“It has never been our goal to allow Section 702 to sunset. For months, House Democrats have offered to work in good faith with House Republicans, our colleagues in the Senate, and the intelligence community to reauthorize Section 702 in a manner that both preserves the necessary authority and protects our privacy. Despite this, Speaker Johnson has never invited Democrats to the table.
“Our touchstone has been a fundamental principle at the core of the Fourth Amendment: a judge must come between the federal government and Americans’ private communications. The FBI has abused this powerful surveillance authority for decades. The FISA court has serious questions about how Section 702 operates today. Instead of implementing the modest, self-administered guardrails Congress required as part of our 2024, the FBI appears to have been actively circumventing them. Clearly, we cannot trust Kash Patel, who readily admits he ‘queried some databases’ to dig up dirt on journalists who report about him and his girlfriend, not to abuse FISA.

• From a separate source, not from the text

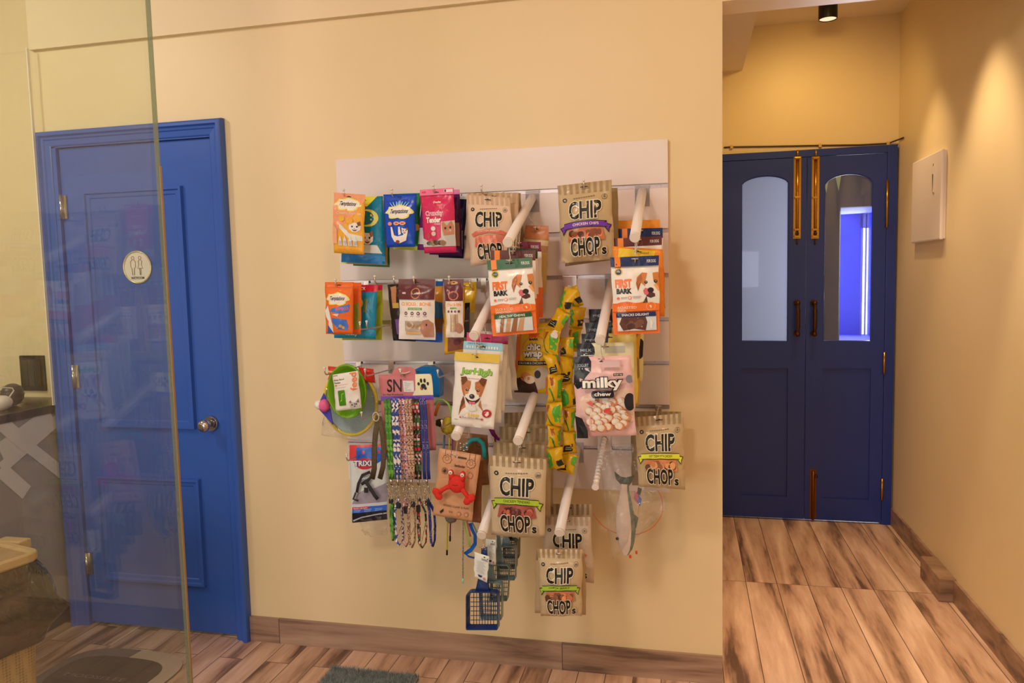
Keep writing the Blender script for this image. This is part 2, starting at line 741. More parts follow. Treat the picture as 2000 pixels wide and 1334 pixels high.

“By appointing Bill ‘Palantir’ Pulte as acting Director of National Intelligence, President Trump has made clear that he intends to use FISA to investigate his political opponents. Director Pulte has no national security experience. Apart from attempting to start a fist fight with other members of the Cabinet, he is famous largely for bringing Palantir into the Federal Housing Finance Agency to help him scour sensitive financial data for dirt on Trump’s perceived political enemies.
“We continue to stand ready to strike a deal that will reauthorize Section 702 for years to come—a deal that will protect both our national security and our civil liberty by putting federal judges, not Kash Patel or Bill Pulte, in charge of protecting Americans from illegal government surveillance.”